遊びの領域

長谷川泰子

 

 先日、産経新聞の「話の肖像画」というコーナーで連載されている北山修先生の記事(新聞紙上ではきたやまおさむ名義となっている)の切り抜きをもらった。北山先生は現在は白鴎大学の学長になっているのだそうで、1回目の連載では「まず学長が遊ぶ姿を見せないと」という見出しがあり、「人間の健康や心のバランスを保つためには、メシを食うだけじゃダメ。遊ばないといけないんですよ」と語っていた。

 遊ぶことの大切さはこの仕事をしている多くの先生方が強調するところだ。河合隼雄先生の「ウソツキクラブ短信」は遊びごころ溢れた本で、河合先生自ら遊びの実践を示しているとも言える。私のスーパーバイザーの先生には、心理士としてまだ駆け出しの頃に「心理学の本を読んだってなんの役にも立たない。それよりも小説を読んだり音楽を聴いたり、お芝居を観たり旅行に行ったりする方がよほど勉強になる」と言われた。当相談室の前室長の西村洲衛男先生は「良い臨床心理士になるには、良い恋愛をしておいしいものを食べてたくさん遊ぶことが大事だ」と言っていた。いかにも西村先生らしい遊びごころ満載の言い方だが、要は生きることをめいっぱい楽しめということだろう。

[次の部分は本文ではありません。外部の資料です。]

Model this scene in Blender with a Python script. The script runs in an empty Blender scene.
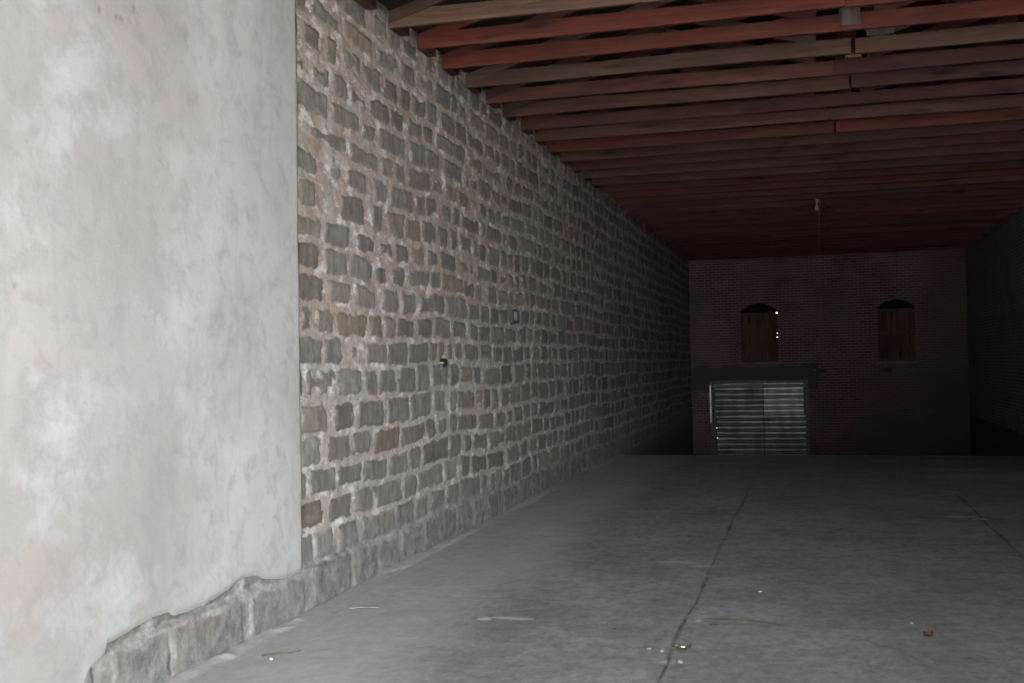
import bpy, bmesh, math, random
import numpy as np
from mathutils import Matrix, Vector

random.seed(11)
RNG = np.random.default_rng(7)
SC = bpy.context.scene
COL = SC.collection

# ------------------------------------------------------------------ room dimensions (metres)
W, H, D, E = 7.40, 4.504, 31.78, 19.45      # width, underside of trusses, back wall, end of the floor slab
PIT = -1.35                                 # lower floor beyond the slab edge
HEEL = 0.135                                # height of truss end
SLOPE = 0.30
RIDGE = H + HEEL + SLOPE * W / 2
FRONT = -0.9

# ------------------------------------------------------------------ numpy noise
def vnoise(x, y, seed):
    xi = np.floor(x).astype(np.int64); yi = np.floor(y).astype(np.int64)
    fx = x - xi; fy = y - yi
    def hsh(a, b):
        n = (a * 374761393 + b * 668265263 + seed * 974634777) & 0xFFFFFFFF
        n = ((n ^ (n >> 13)) * 1274126177) & 0xFFFFFFFF
        n = ((n ^ (n >> 16)) * 2246822519) & 0xFFFFFFFF
        return ((n ^ (n >> 15)) & 0xFFFF) / 65535.0
    ux = fx * fx * (3 - 2 * fx); uy = fy * fy * (3 - 2 * fy)
    a = hsh(xi, yi); b = hsh(xi + 1, yi); c = hsh(xi, yi + 1); d = hsh(xi + 1, yi + 1)
    return (a + (b - a) * ux + (c - a) * uy + (a - b - c + d) * ux * uy) * 2 - 1

def fbm(x, y, seed, octv=3, gain=.5):
    s = 0; amp = 1; f = 1; tot = 0
    for i in range(octv):
        s = s + amp * vnoise(x * f + 17.3 * i, y * f + 9.1 * i, seed + i); tot += amp; amp *= gain; f *= 2.03
    return s / tot

def sstep(a, b, x):
    t = np.clip((x - a) / (b - a), 0, 1); return t * t * (3 - 2 * t)

# ------------------------------------------------------------------ object helpers
def link(name, me, mat=None, parent=None):
    o = bpy.data.objects.new(name, me); COL.objects.link(o)
    if mat is not None: me.materials.append(mat)
    if parent is not None: o.parent = parent
    return o

def obj(name, bm, mat, parent=None, smooth=False):
    bmesh.ops.recalc_face_normals(bm, faces=bm.faces)
    me = bpy.data.meshes.new(name); bm.to_mesh(me); bm.free()
    if smooth:
        for p in me.polygons: p.use_smooth = True
    return link(name, me, mat, parent)

def struct(o, label=None):
    o['kind'] = 'structure'
    if label: o['label'] = label
    return o

def tag(o, label, cat, group=None):
    o['label'] = label; o['category'] = cat
    if group: o['group'] = group
    return o

def empty(name, loc):
    o = bpy.data.objects.new(name, None); o.empty_display_size = .1; COL.objects.link(o); o.location = loc
    return o

def add_box(bm, x0, x1, y0, y1, z0, z1):
    v = [bm.verts.new(c) for c in ((x0,y0,z0),(x1,y0,z0),(x1,y1,z0),(x0,y1,z0),(x0,y0,z1),(x1,y0,z1),(x1,y1,z1),(x0,y1,z1))]
    fs = [bm.faces.new([v[i] for i in q]) for q in ((0,3,2,1),(4,5,6,7),(0,1,5,4),(1,2,6,5),(2,3,7,6),(3,0,4,7))]
    return fs

def add_prism(bm, poly, y0, y1):
    """poly in XZ, extruded along Y"""
    a = [bm.verts.new((x, y0, z)) for x, z in poly]; b = [bm.verts.new((x, y1, z)) for x, z in poly]
    n = len(poly)
    bm.faces.new(a); bm.faces.new(list(reversed(b)))
    for i in range(n): bm.faces.new((a[i], b[i], b[(i+1) % n], a[(i+1) % n]))

def add_tube(bm, p0, p1, r0, r1=None, seg=10, caps=True):
    r1 = r0 if r1 is None else r1
    p0 = Vector(p0); p1 = Vector(p1); d = (p1 - p0).normalized()
    u = d.orthogonal().normalized(); w = d.cross(u)
    a = [bm.verts.new(p0 + (u * math.cos(t) + w * math.sin(t)) * r0) for t in [2*math.pi*i/seg for i in range(seg)]]
    b = [bm.verts.new(p1 + (u * math.cos(t) + w * math.sin(t)) * r1) for t in [2*math.pi*i/seg for i in range(seg)]]
    for i in range(seg): bm.faces.new((a[i], a[(i+1)%seg], b[(i+1)%seg], b[i]))
    if caps: bm.faces.new(list(reversed(a))); bm.faces.new(b)

def add_lathe(bm, prof, cx, cy, seg=16):
    rings = []
    for r, z in prof:
        rings.append([bm.verts.new((cx + r*math.cos(2*math.pi*i/seg), cy + r*math.sin(2*math.pi*i/seg), z)) for i in range(seg)])
    for a, b in zip(rings, rings[1:]):
        for i in range(seg): bm.faces.new((a[i], a[(i+1)%seg], b[(i+1)%seg], b[i]))
    bm.faces.new(list(reversed(rings[0]))); bm.faces.new(rings[-1])

def grid_mesh(name, P, attrs, mat, mask=None, parent=None, flip=False):
    """P: (n, m, 3) array of points; one quad surface with float attributes per vertex"""
    n, m = P.shape[:2]
    idx = np.arange(n * m).reshape(n, m)
    q = np.stack([idx[:-1, :-1], idx[1:, :-1], idx[1:, 1:], idx[:-1, 1:]], -1).reshape(-1, 4)
    if flip: q = q[:, ::-1]
    if mask is not None: q = q[mask.reshape(-1)]
    me = bpy.data.meshes.new(name)
    me.vertices.add(n * m); me.vertices.foreach_set('co', P.reshape(-1).astype(np.float32))
    me.loops.add(len(q) * 4); me.loops.foreach_set('vertex_index', np.ascontiguousarray(q).reshape(-1).astype(np.int32))
    me.polygons.add(len(q)); me.polygons.foreach_set('loop_start', np.arange(0, len(q)*4, 4, dtype=np.int32))
    me.polygons.foreach_set('use_smooth', np.ones(len(q), dtype=bool))
    me.update(calc_edges=True)
    for k, a in attrs.items():
        at = me.attributes.new(k, 'FLOAT', 'POINT'); at.data.foreach_set('value', a.reshape(-1).astype(np.float32))
    return link(name, me, mat, parent)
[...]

 せっかくなので「遊び」ということで何か書いてみようと思ったのだが、これがとても難しい。どう書いてもどこか違和感のある、納得のいかない文章になってしまう。どうしてだろうとあれこれ考えてみた結果、自分は遊ぶことが苦手であるからに違いないと思い至った。遊ぶことに難しさを感じるからこそ、十分に遊べていないからこそ、遊びについてなにか書こうとしても自分なりの意見や考えが出てこない。何をやるにも仕事的に取り組むところがあって、良い言い方をすれば真面目ということになるだろうが、行き過ぎればただの義務となる。こうなるともう遊びの入る余裕はなくなってしまう。

 カウンセリングで相談に来られる人の話を聞いていると、変化が起こる時というのは、予想外の出来事、思いがけない出会い、偶然の成り行きなどをきっかけにしていることが多いように思う。予想外のことだからこそ、はじめは受け入れることも難しく、否定的な見方しかできなかったりするのだが、後から振り返ってみると、これまで考えてもみなかったような新しい可能性・方向性との出会いであったりもする。すべてが決まりきったように動く「仕事」「義務」の中ではこういった予想外の思いがけない何か、偶然の出来事には出会えない。何がどう動くのか分からないところ、それぞれが自由に動いているところ、つまり遊びの領域にこそ、新しい何かが生まれてくるのだと思う。

 西村先生は良い臨床心理士になるためにはたくさん遊ぶことが大事だといっていたが、こういった遊びの領域にただよい遊びを満喫することで、良い偶然を捕まえる力が増すところもあるのではないだろうか。遊ぶことはどうも不得手なのだが、めいっぱい遊ばなくては。